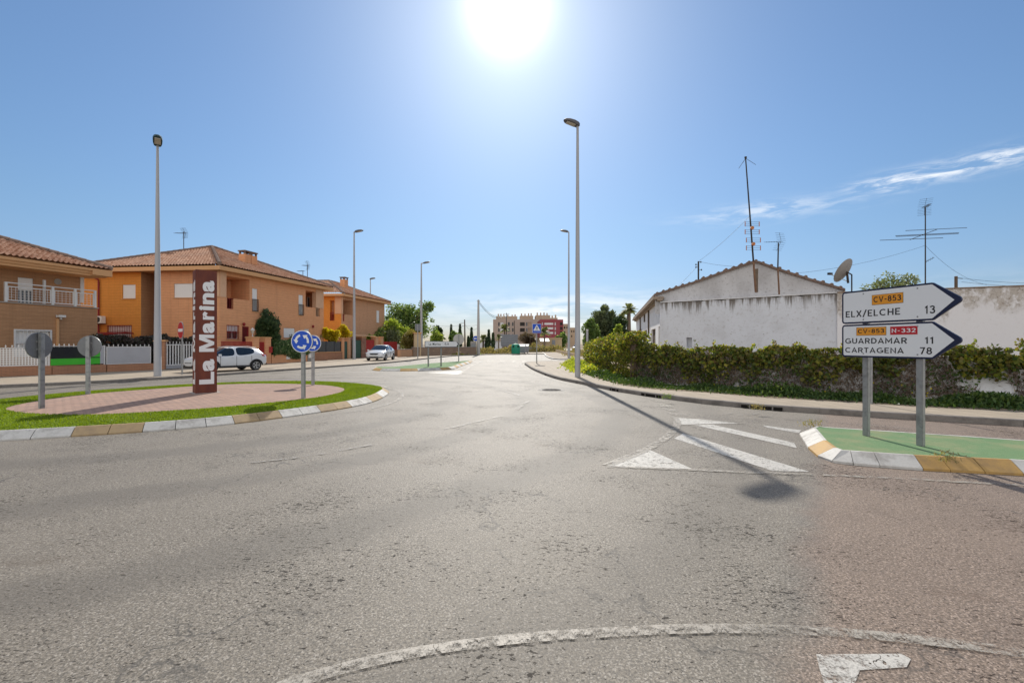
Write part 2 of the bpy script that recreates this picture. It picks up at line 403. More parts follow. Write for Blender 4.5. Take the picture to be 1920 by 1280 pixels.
mk('stucco_orange', fn=grime((0.70, 0.33, 0.10), (0.55, 0.26, 0.08), 0.4, 1.2, bump=0.1), rough=0.9, spec=0.15)
mk('fascia', fn=grime((0.62, 0.35, 0.17), (0.46, 0.26, 0.13), 0.35, 0.8, bump=0.05), rough=0.85, spec=0.2)

def f_roof(t, b):
    p = t.n('ShaderNodeTexCoord').outputs['Object']
    i = t.noise(p, 3.2, 2, 0.7); n = t.noise(p, 0.5, 4, 0.65); n2 = t.noise(p, 14, 3, 0.7)
    c = t.mix(t.ss(i, 0.35, 0.65), (0.35, 0.175, 0.105), (0.56, 0.35, 0.24))
    c = t.mix(t.m('MULTIPLY', t.ss(n, 0.45, 0.7), 0.35), c, (0.30, 0.20, 0.155))
    c = t.mix(t.m('MULTIPLY', t.ss(n2, 0.5, 0.75), 0.4), c, (0.17, 0.11, 0.085))
    t.set(b.inputs['Base Color'], c)
mk('roof_tile', fn=f_roof, rough=0.9, spec=0.15)
mk('ridge_tile', fn=grime((0.22, 0.155, 0.125), (0.12, 0.09, 0.075), 0.5, 3), rough=0.9, spec=0.15)

def f_shutter(t, b):
    v = t.n('ShaderNodeSeparateXYZ', Vector=t.uv()).outputs[1]
    s = t.m('FRACT', t.m('MULTIPLY', v, 1 / 0.055))
    t.set(b.inputs['Base Color'], t.mix(t.ss(s, 0.25, 0.05), (0.80, 0.79, 0.76), (0.52, 0.51, 0.49)))
    t.set(b.inputs['Normal'], t.bump(t.m('PINGPONG', s, 0.5), 0.4, 0.02))
mk('shutter', fn=f_shutter, rough=0.5)
mk('white_metal', fn=grime((0.64, 0.63, 0.61), (0.42, 0.41, 0.39), 0.3, 3, bump=0), rough=0.45, spec=0.4)
mk('white_plastic', (0.78, 0.76, 0.71), 0.5)
mk('glass_dark', (0.015, 0.017, 0.02), 0.08, spec=0.6)
mk('glass_grey', (0.09, 0.10, 0.11), 0.12, spec=0.6)
mk('interior_dark', (0.03, 0.026, 0.022), 0.8)
mk('red_metal', fn=grime((0.26, 0.022, 0.022), (0.13, 0.015, 0.014), 0.3, 3, bump=0), rough=0.55, spec=0.35)
mk('red_sheet', fn=grime((0.36, 0.035, 0.03), (0.22, 0.025, 0.02), 0.4, 1.5, bump=0), rough=0.7, spec=0.25)
mk('green_metal', fn=grime((0.035, 0.085, 0.06), (0.02, 0.05, 0.035), 0.4, 2, bump=0), rough=0.5, spec=0.35)
mk('dark_panel', fn=grime((0.085, 0.088, 0.085), (0.05, 0.05, 0.05), 0.4, 2, bump=0), rough=0.7, spec=0.25)
mk('grey_panel', fn=grime((0.40, 0.40, 0.42), (0.33, 0.33, 0.34), 0.5, 1.4, bump=0.05), rough=0.7, spec=0.25)
mk('banner_green', fn=grime((0.055, 0.42, 0.03), (0.08, 0.50, 0.04), 0.6, 1.2, bump=0), rough=0.5, spec=0.3)
mk('banner_black', fn=grime((0.012, 0.012, 0.016), (0.03, 0.045, 0.02), 0.5, 1.0, bump=0), rough=0.45, spec=0.3)
mk('black_metal', (0.025, 0.025, 0.028), 0.5)
mk('iron_dark', fn=grime((0.05, 0.048, 0.046), (0.09, 0.05, 0.03), 0.4, 6, bump=0), rough=0.85, spec=0.1)
mk('rusty_pole', fn=grime((0.16, 0.08, 0.045), (0.30, 0.17, 0.09), 0.6, 4, bump=0), rough=0.8)
mk('orange_plastic', (0.45, 0.15, 0.04), 0.5)
mk('galvanised', fn=grime((0.34, 0.345, 0.345), (0.19, 0.195, 0.195), 0.8, 9, 60, bump=0.03), rough=0.45, metal=0.55, spec=0.4)
mk('alu_back', fn=grime((0.20, 0.205, 0.215), (0.13, 0.135, 0.14), 0.5, 3, bump=0), rough=0.5, metal=0.4)
mk('lamp_paint', fn=grime((0.40, 0.40, 0.41), (0.30, 0.30, 0.305), 0.4, 1.2, bump=0, streak=True), rough=0.5, spec=0.35)
mk('lamp_head_grey', (0.085, 0.08, 0.085), 0.5)
mk('lamp_head_teal', (0.03, 0.075, 0.09), 0.5)
mk('lamp_glass', (0.50, 0.46, 0.38), 0.25, spec=0.5)
mk('sign_blue', (0.008, 0.075, 0.50), 0.4, spec=0.4)
mk('sign_white', (0.72, 0.73, 0.74), 0.4, spec=0.4)
mk('sign_navy', (0.010, 0.016, 0.05), 0.35, spec=0.45)
mk('sign_black', (0.012, 0.012, 0.014), 0.45)
mk('sign_orange', (0.72, 0.29, 0.02), 0.4)
mk('sign_red', (0.46, 0.012, 0.02), 0.4)
def f_corten(t, b):
    p = t.n('ShaderNodeTexCoord').outputs['Object']
    n1 = t.noise(t.map(p, scale=(1, 1, 0.35)), 3.0, 6, 0.65); n2 = t.noise(p, 22, 4, 0.7)
    c = t.mix(t.ss(n1, 0.35, 0.7), (0.165, 0.042, 0.022), (0.105, 0.026, 0.020))
    c = t.mix(t.m('MULTIPLY', t.ss(n2, 0.5, 0.75), 0.4), c, (0.20, 0.06, 0.03))
    t.set(b.inputs['Base Color'], c); t.set(b.inputs['Normal'], t.bump(n2, 0.15, 0.01))
mk('corten', fn=f_corten, rough=0.65, spec=0.35)

def f_plaster(t, b):
    p = t.uv(); s = t.n('ShaderNodeSeparateXYZ', Vector=p)
    z = s.outputs[1]
    n1 = t.noise(p, 0.7, 5, 0.65); n2 = t.noise(p, 6, 5, 0.7); st = t.noise(t.map(p, scale=(3.2, 0.22, 1)), 1.0, 5, 0.7)
    c = t.mix(t.m('MULTIPLY', t.ss(n1, 0.42, 0.68), 0.55), (0.67, 0.68, 0.71), (0.54, 0.535, 0.545))
    c = t.mix(t.m('MULTIPLY', t.ss(n2, 0.52, 0.70), 0.5), c, (0.38, 0.345, 0.32))
    topd = t.m('MULTIPLY', t.ss(z, 2.5, 3.9), t.ss(st, t.m('MULTIPLY_ADD', z, -0.22, 1.25), t.m('MULTIPLY_ADD', z, -0.22, 1.40)))
    c = t.mix(t.m('MULTIPLY', topd, 0.9), c, (0.13, 0.105, 0.08))
    spot = t.m('MAXIMUM', t.ss(t.noise(p, 3.1, 6, 0.75), 0.65, 0.69), t.m('MULTIPLY', t.ss(t.noise(p, 11, 5, 0.8), 0.64, 0.68), t.ss(t.noise(p, 0.5, 3), 0.48, 0.58)))
    c = t.mix(t.m('MULTIPLY', spot, 0.7), c, (0.20, 0.165, 0.14))
    cr = t.n('ShaderNodeTexVoronoi', dict(feature='DISTANCE_TO_EDGE'), Vector=t.n('ShaderNodeVectorMath', dict(operation='ADD'), i0=p, i1=t.n('ShaderNodeTexNoise', Vector=p, Scale=1.5, Detail=4.0).outputs['Color']).outputs[0], Scale=0.4).outputs[0]
    c = t.mix(t.m('MULTIPLY', t.ss(cr, 0.004, 0.001), 0.25), c, (0.40, 0.36, 0.33))
    t.set(b.inputs['Base Color'], c); t.set(b.inputs['Normal'], t.bump(n2, 0.25, 0.02))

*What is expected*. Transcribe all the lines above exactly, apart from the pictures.

*Written answer*.
Write part 2 of the bpy script that recreates this picture. It picks up at line 403. More parts follow. Write for Blender 4.5. Take the picture to be 1920 by 1280 pixels.
mk('stucco_orange', fn=grime((0.70, 0.33, 0.10), (0.55, 0.26, 0.08), 0.4, 1.2, bump=0.1), rough=0.9, spec=0.15)
mk('fascia', fn=grime((0.62, 0.35, 0.17), (0.46, 0.26, 0.13), 0.35, 0.8, bump=0.05), rough=0.85, spec=0.2)

def f_roof(t, b):
    p = t.n('ShaderNodeTexCoord').outputs['Object']
    i = t.noise(p, 3.2, 2, 0.7); n = t.noise(p, 0.5, 4, 0.65); n2 = t.noise(p, 14, 3, 0.7)
    c = t.mix(t.ss(i, 0.35, 0.65), (0.35, 0.175, 0.105), (0.56, 0.35, 0.24))
    c = t.mix(t.m('MULTIPLY', t.ss(n, 0.45, 0.7), 0.35), c, (0.30, 0.20, 0.155))
    c = t.mix(t.m('MULTIPLY', t.ss(n2, 0.5, 0.75), 0.4), c, (0.17, 0.11, 0.085))
    t.set(b.inputs['Base Color'], c)
mk('roof_tile', fn=f_roof, rough=0.9, spec=0.15)
mk('ridge_tile', fn=grime((0.22, 0.155, 0.125), (0.12, 0.09, 0.075), 0.5, 3), rough=0.9, spec=0.15)

def f_shutter(t, b):
    v = t.n('ShaderNodeSeparateXYZ', Vector=t.uv()).outputs[1]
    s = t.m('FRACT', t.m('MULTIPLY', v, 1 / 0.055))
    t.set(b.inputs['Base Color'], t.mix(t.ss(s, 0.25, 0.05), (0.80, 0.79, 0.76), (0.52, 0.51, 0.49)))
    t.set(b.inputs['Normal'], t.bump(t.m('PINGPONG', s, 0.5), 0.4, 0.02))
mk('shutter', fn=f_shutter, rough=0.5)
mk('white_metal', fn=grime((0.64, 0.63, 0.61), (0.42, 0.41, 0.39), 0.3, 3, bump=0), rough=0.45, spec=0.4)
mk('white_plastic', (0.78, 0.76, 0.71), 0.5)
mk('glass_dark', (0.015, 0.017, 0.02), 0.08, spec=0.6)
mk('glass_grey', (0.09, 0.10, 0.11), 0.12, spec=0.6)
mk('interior_dark', (0.03, 0.026, 0.022), 0.8)
mk('red_metal', fn=grime((0.26, 0.022, 0.022), (0.13, 0.015, 0.014), 0.3, 3, bump=0), rough=0.55, spec=0.35)
mk('red_sheet', fn=grime((0.36, 0.035, 0.03), (0.22, 0.025, 0.02), 0.4, 1.5, bump=0), rough=0.7, spec=0.25)
mk('green_metal', fn=grime((0.035, 0.085, 0.06), (0.02, 0.05, 0.035), 0.4, 2, bump=0), rough=0.5, spec=0.35)
mk('dark_panel', fn=grime((0.085, 0.088, 0.085), (0.05, 0.05, 0.05), 0.4, 2, bump=0), rough=0.7, spec=0.25)
mk('grey_panel', fn=grime((0.40, 0.40, 0.42), (0.33, 0.33, 0.34), 0.5, 1.4, bump=0.05), rough=0.7, spec=0.25)
mk('banner_green', fn=grime((0.055, 0.42, 0.03), (0.08, 0.50, 0.04), 0.6, 1.2, bump=0), rough=0.5, spec=0.3)
mk('banner_black', fn=grime((0.012, 0.012, 0.016), (0.03, 0.045, 0.02), 0.5, 1.0, bump=0), rough=0.45, spec=0.3)
mk('black_metal', (0.025, 0.025, 0.028), 0.5)
mk('iron_dark', fn=grime((0.05, 0.048, 0.046), (0.09, 0.05, 0.03), 0.4, 6, bump=0), rough=0.85, spec=0.1)
mk('rusty_pole', fn=grime((0.16, 0.08, 0.045), (0.30, 0.17, 0.09), 0.6, 4, bump=0), rough=0.8)
mk('orange_plastic', (0.45, 0.15, 0.04), 0.5)
mk('galvanised', fn=grime((0.34, 0.345, 0.345), (0.19, 0.195, 0.195), 0.8, 9, 60, bump=0.03), rough=0.45, metal=0.55, spec=0.4)
mk('alu_back', fn=grime((0.20, 0.205, 0.215), (0.13, 0.135, 0.14), 0.5, 3, bump=0), rough=0.5, metal=0.4)
mk('lamp_paint', fn=grime((0.40, 0.40, 0.41), (0.30, 0.30, 0.305), 0.4, 1.2, bump=0, streak=True), rough=0.5, spec=0.35)
mk('lamp_head_grey', (0.085, 0.08, 0.085), 0.5)
mk('lamp_head_teal', (0.03, 0.075, 0.09), 0.5)
mk('lamp_glass', (0.50, 0.46, 0.38), 0.25, spec=0.5)
mk('sign_blue', (0.008, 0.075, 0.50), 0.4, spec=0.4)
mk('sign_white', (0.72, 0.73, 0.74), 0.4, spec=0.4)
mk('sign_navy', (0.010, 0.016, 0.05), 0.35, spec=0.45)
mk('sign_black', (0.012, 0.012, 0.014), 0.45)
mk('sign_orange', (0.72, 0.29, 0.02), 0.4)
mk('sign_red', (0.46, 0.012, 0.02), 0.4)
def f_corten(t, b):
    p = t.n('ShaderNodeTexCoord').outputs['Object']
    n1 = t.noise(t.map(p, scale=(1, 1, 0.35)), 3.0, 6, 0.65); n2 = t.noise(p, 22, 4, 0.7)
    c = t.mix(t.ss(n1, 0.35, 0.7), (0.165, 0.042, 0.022), (0.105, 0.026, 0.020))
    c = t.mix(t.m('MULTIPLY', t.ss(n2, 0.5, 0.75), 0.4), c, (0.20, 0.06, 0.03))
    t.set(b.inputs['Base Color'], c); t.set(b.inputs['Normal'], t.bump(n2, 0.15, 0.01))
mk('corten', fn=f_corten, rough=0.65, spec=0.35)

def f_plaster(t, b):
    p = t.uv(); s = t.n('ShaderNodeSeparateXYZ', Vector=p)
    z = s.outputs[1]
    n1 = t.noise(p, 0.7, 5, 0.65); n2 = t.noise(p, 6, 5, 0.7); st = t.noise(t.map(p, scale=(3.2, 0.22, 1)), 1.0, 5, 0.7)
    c = t.mix(t.m('MULTIPLY', t.ss(n1, 0.42, 0.68), 0.55), (0.67, 0.68, 0.71), (0.54, 0.535, 0.545))
    c = t.mix(t.m('MULTIPLY', t.ss(n2, 0.52, 0.70), 0.5), c, (0.38, 0.345, 0.32))
    topd = t.m('MULTIPLY', t.ss(z, 2.5, 3.9), t.ss(st, t.m('MULTIPLY_ADD', z, -0.22, 1.25), t.m('MULTIPLY_ADD', z, -0.22, 1.40)))
    c = t.mix(t.m('MULTIPLY', topd, 0.9), c, (0.13, 0.105, 0.08))
    spot = t.m('MAXIMUM', t.ss(t.noise(p, 3.1, 6, 0.75), 0.65, 0.69), t.m('MULTIPLY', t.ss(t.noise(p, 11, 5, 0.8), 0.64, 0.68), t.ss(t.noise(p, 0.5, 3), 0.48, 0.58)))
    c = t.mix(t.m('MULTIPLY', spot, 0.7), c, (0.20, 0.165, 0.14))
    cr = t.n('ShaderNodeTexVoronoi', dict(feature='DISTANCE_TO_EDGE'), Vector=t.n('ShaderNodeVectorMath', dict(operation='ADD'), i0=p, i1=t.n('ShaderNodeTexNoise', Vector=p, Scale=1.5, Detail=4.0).outputs['Color']).outputs[0], Scale=0.4).outputs[0]
    c = t.mix(t.m('MULTIPLY', t.ss(cr, 0.004, 0.001), 0.25), c, (0.40, 0.36, 0.33))
    t.set(b.inputs['Base Color'], c); t.set(b.inputs['Normal'], t.bump(n2, 0.25, 0.02))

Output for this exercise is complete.